More Open Source Commitment: extjs changing their licence

25 Apr 2008 5 min read

This is a mail to the extjs folks, that have apparently moved from an LGPL licence to a dual licenced GPL:

I'm Ludovic Dubost, the CEO of XWiki, an open source non dual-licenced LGPL software. I've just found on the Internet that you have decided to move extjs from an LGPL to a dual licenced GPL.

I wanted to let you know my personal opinion both as a potential user (we where going to work with extjs in XWiki) and as the head of an Open-Source company,

While I respect your need and wishes to make money out of extjs, I think your move is a betrayal to your community. When you launch with a certain licence, this will have the effect of people using your software, deciding to bundle and promote it based on this specific licence. Changing this licence is a betrayal. Just by having thought about using and studied extjs and ext-gwt I feel betrayed by the licence change. I let you imagine what the other people that have done it will feel.

Secondly, while dual licensing models may seem like the right way to mix business and open source, I believe that it could instead have the effect of killing the business and Open-Source relationship. It will very probably not be so good for your business or at least for the company that will be acquiring your business.

It makes the dual licensed software potentially proprietary. For the simple reason that your company can make it proprietary at any time it means that the community might lose the development effort brought by the company leading the project.
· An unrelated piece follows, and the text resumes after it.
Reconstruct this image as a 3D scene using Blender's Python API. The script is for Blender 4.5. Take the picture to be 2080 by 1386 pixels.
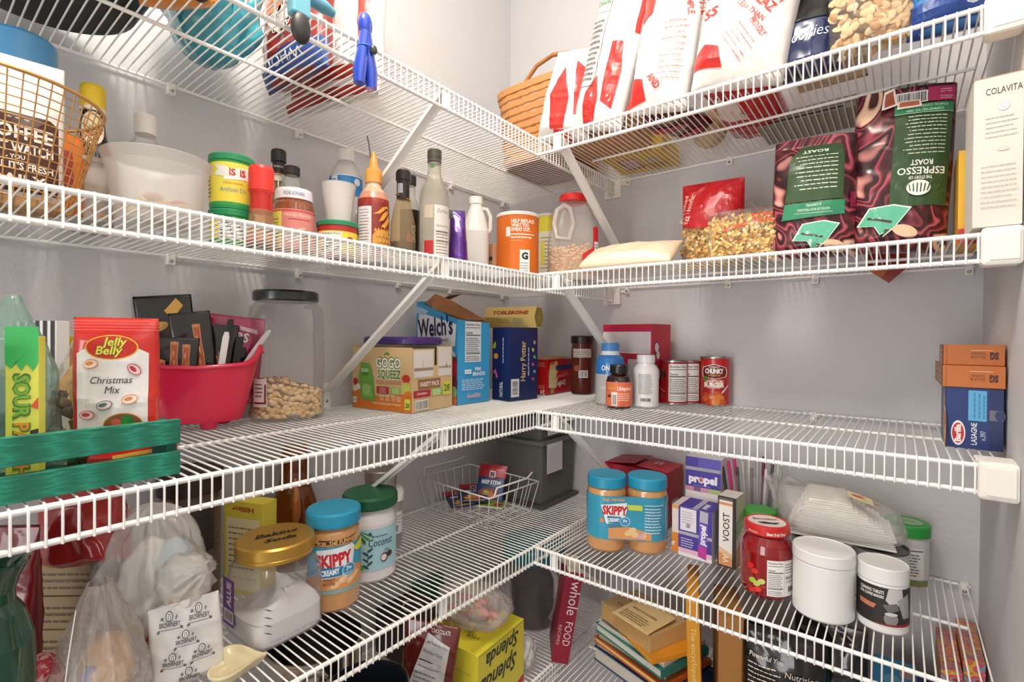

From your pespective, dual Licensing models will necessarly at some point lead to a GPL fork of your work, thus creating competition to your very own business.

Of course, you might have sold out your company by then having had the support of the GPL lovers that want a world of GPL software as well as having used the community of people that don't understand what all this is about. But the software jobs you have created will go back to a pool of "nearly" proprietary software.

Let me finish by saying that I'm no Open-Source nor moneymaking fanatic. I'm only a individual who believes that when you create a relationship with users and clients based on certain terms, basic ethics and respect are about commiting yourself to these terms. It is not about using favorable terms to get known and then start closing them progressively.

This is why I believe the LGPL licence is the one that protects both users, customers and creators.